Alejandro Amenabar, meanwhile, was a more direct product of the new reformed film school, with his thesis project for graduation being the horror film Thesis (1996), which had a female protagonist and focused on the craze of snuff films that was going around Spain. The young director would follow-up with Open Your Eyes (1997) a sci-fi film that looked at the deformation of a handsome man’s face and the limits of reality and dreams. The film would be remade by Hollywood as Vanilla Sky (2001) starring Tom Cruise. While in the 80s Spanish films were free to borrow and be influenced by American cinema, the 90s showed that this relationship had evolved into Hollywood poaching ideas from Spain instead. Amenabar would prove to be incredibly adept at navigating the pan-Atlantic relationship, collaborating with international stars like Nicole Kidman in The Others (2001) Rachel Weisz in Agora (2009), and Emma Watson and Ethan Hawke in Regression (2015).

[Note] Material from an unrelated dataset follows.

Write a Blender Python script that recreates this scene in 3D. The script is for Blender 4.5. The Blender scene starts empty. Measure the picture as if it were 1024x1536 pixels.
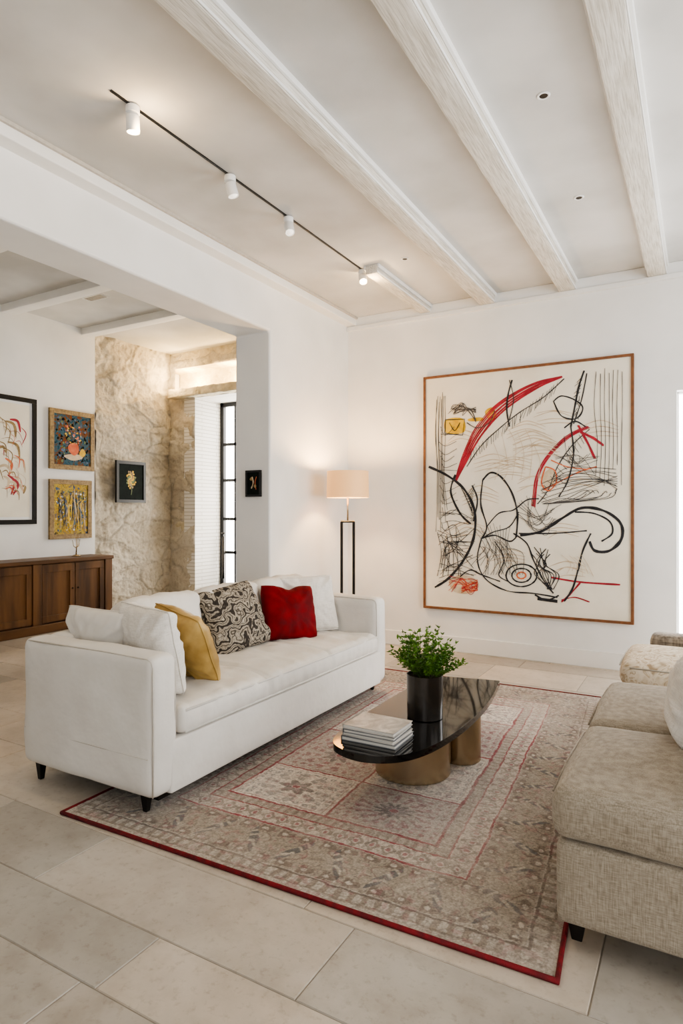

Opportunities for women to direct in Spain had been stark under Franco’s regime given the traditionalist perspective of a woman’s duties. As the country transitioned into democracy, it also took a while for producers to bet on women filmmakers. The pioneering figure was Pilar Miró who had managed to be a TV director during the latter years of Franco’s regime and had her first feature film The Request (1976) premiere a year after Franco’s death. She would go on to make nine films between the 80s and 90s before tragically dying of a heart attack at age 57 in 1997. Her output had accelerated so much by the end of her life that the previous year she had managed to premiere two films The Dog in the Manger (1996) and Your Name Poisons My Dreams (1996). It was Miro’s pioneering work and success, along with international validation of risky movies from Amenabar and de la Iglesia that helped usher an era of opportunities for women filmmakers. There were opportunities for writers such as Isabel Coixet, who had been a prominent screenwriter in the 80s, but she finally got to helm her first films in the 90s, ending up with 34 directing credits as of the writing of this paper. Her latest was again another international collaboration The Bookshop (2017) which starred the likes of Emily Mortimer and Bill Nighy. The opportunity for actresses to sit in the directors chair was also opened up with Iciar Bollain becoming the most prominent of these as well as one of the most respected Spanish directors of today. Her films of the late 90s and the 2000s dealt with domestic abuse (Take my Eyes (2003)) and revisionist history (Even the Rain (2010)) echoing the frustrations and liberation feelings of post-Francoist Spain.

The rigors of the Franco censorship were not only overturned legally, but artistically as well. A complete overturn of previous taboo subjects was witnessed with pioneering filmmakers in the 80s and later disciples in the 90s and 2000s. The Spanish film industry proved to be so reinvigorated that Hollywood began to take notice, creating a partnership and channel of talent and ideas that will continue to fuel the artistic intentions of both, as well as validating the struggle that filmmakers such as Berlanga and Buñuel went through to preserve their voices and opinions against the last dictatorship of Western Europe.